Transportation is the theme of some op-eds this morning. An editorial from today's Telegram & Gazette denounces replacing just resigned Secretary of Transportation Bernard Cohen with James A. Aloisi. Aloisi was someone praised by Lt. Governor Tim Murray, a Worcester native. Meanwhile, The Boston Globe gave their editorial this title: "Our transportation mess." The Globe's editorial team summarized a number of ways transportation has become a daily "100 car pileup" and they closed with this:
Level with people. Many of today's woes can be traced to conflict avoidance - underestimating the cost of the Big Dig; giving in to unrealistic demands by public employees; dealing with spiraling costs by deferring maintenance and borrowing more money.
How true. Many, many of the complaints logged here on Train Stopping result around communicating. Tell the truth - even if it hurts - instead of telling tall tales. I hope MBTA GM Dan Grabauskas and his communications team read that last paragraph closely. We're not a bunch of gullible children - we're adults. We're taxpayers. Tell the truth instead of just a bunch of outlandish fairy tales.

Yesterday, WCVB-TV Channel 5 aired yet another report on the MBTA's parking fee increase. Similar to some recent coverage, this piece focused on how commuters are opting to pay to park at private businesses instead of the MBTA lots. Here's a link to the video. This is such a feel good story: cheaper parking, safer cars (because they're actually watched), a bit of customer service, and helping businesses who are also struggling due to the economy. Simple, simple solutions to the increase.

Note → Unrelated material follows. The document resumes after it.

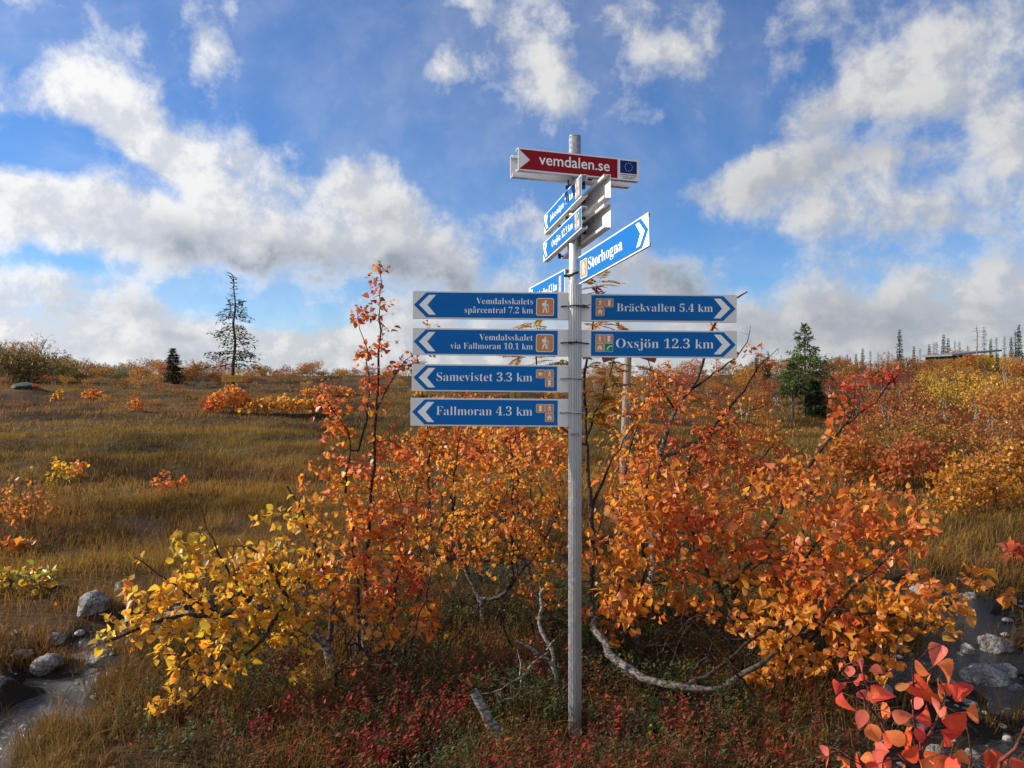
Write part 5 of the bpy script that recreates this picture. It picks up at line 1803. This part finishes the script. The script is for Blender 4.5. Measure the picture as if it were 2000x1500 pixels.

I would actually love to know how much money the MBTA has raised since the increase went into effect. Are they actually generating more revenue or are they at a break even, since so many people seem to be avoiding the increase by parking their cars elsewhere, carpooling, or getting dropped off at the stations.

Dig published a piece about the illogical of how MBTA Green Line trains run.

Today's Boston Globe noted that a lot of people aren't buying Fast Lane gift cards for Christmas. Another revenue stream gone bust.

This is from the Sunday, but its The Metro West Daily News' take on Stop the Pike Hike.

Finally, since some parts of Massachusetts received snow today, it is beginning to look a lot like Christmas. With that in mind, check out this MBTA-inspired take of "Twas the Night Before Christmas" from The Bostonist.


Kidney Stones said...

I guess I have to hand it to the MBTA today. Considering the horrible weather when we departed Worcester, arriving only 5 mins late was quite an accomplishment. My hat goes off to the engineer and the conductors today.

One minor complaint: when I'm sitting in a seat, it would be nice if commuters who are standing DIDN'T put unwanted body parts in my face. This girl literally had her butt within 6 inches of my face. Offensive? I'm thinking yes.

Anonymous said...

Get E-Z Pass instead because the transponder is FREE. That's right, FREE. You need only pay for replacement transponders. You accomplish a few things with this:

1) You save $25.

2) You send a message to the MTA (and the state of Massachusetts) in apparently the only language they know: money.

3) If you travel, E-Z Pass is accepted in practically every state from Maine to Virginia, with lots of discounts, all much greater than the paltry discounts the MTA offers.

I kept my E-Z Pass account when I moved from NY and I haven't regretted not converting to Fast Lane. I even got my wife (a Mass native) to convert to E-Z Pass!

Speaking of which, does anyone know the current status of the class action suit against the MTA for not offering E-Z Pass holders the same discounts as Fast Lane holders on the Pike? I knew this was happening for years, but since the discounts were less a dollar, I ignored them. Now I'm laughing all the way to the bank.

Anonymous said...

re: whether the increase in parking is bringing in any money - there were a ton of open spots at the Framingham lot today when I got there at about 7:45. I haven't been to Framingham in a while but it used to be that you needed to get there before 7:30 or all the spots were full. This is just anecdotal and may be due to people on vacations or whatnot, but I thought it was noteworthy.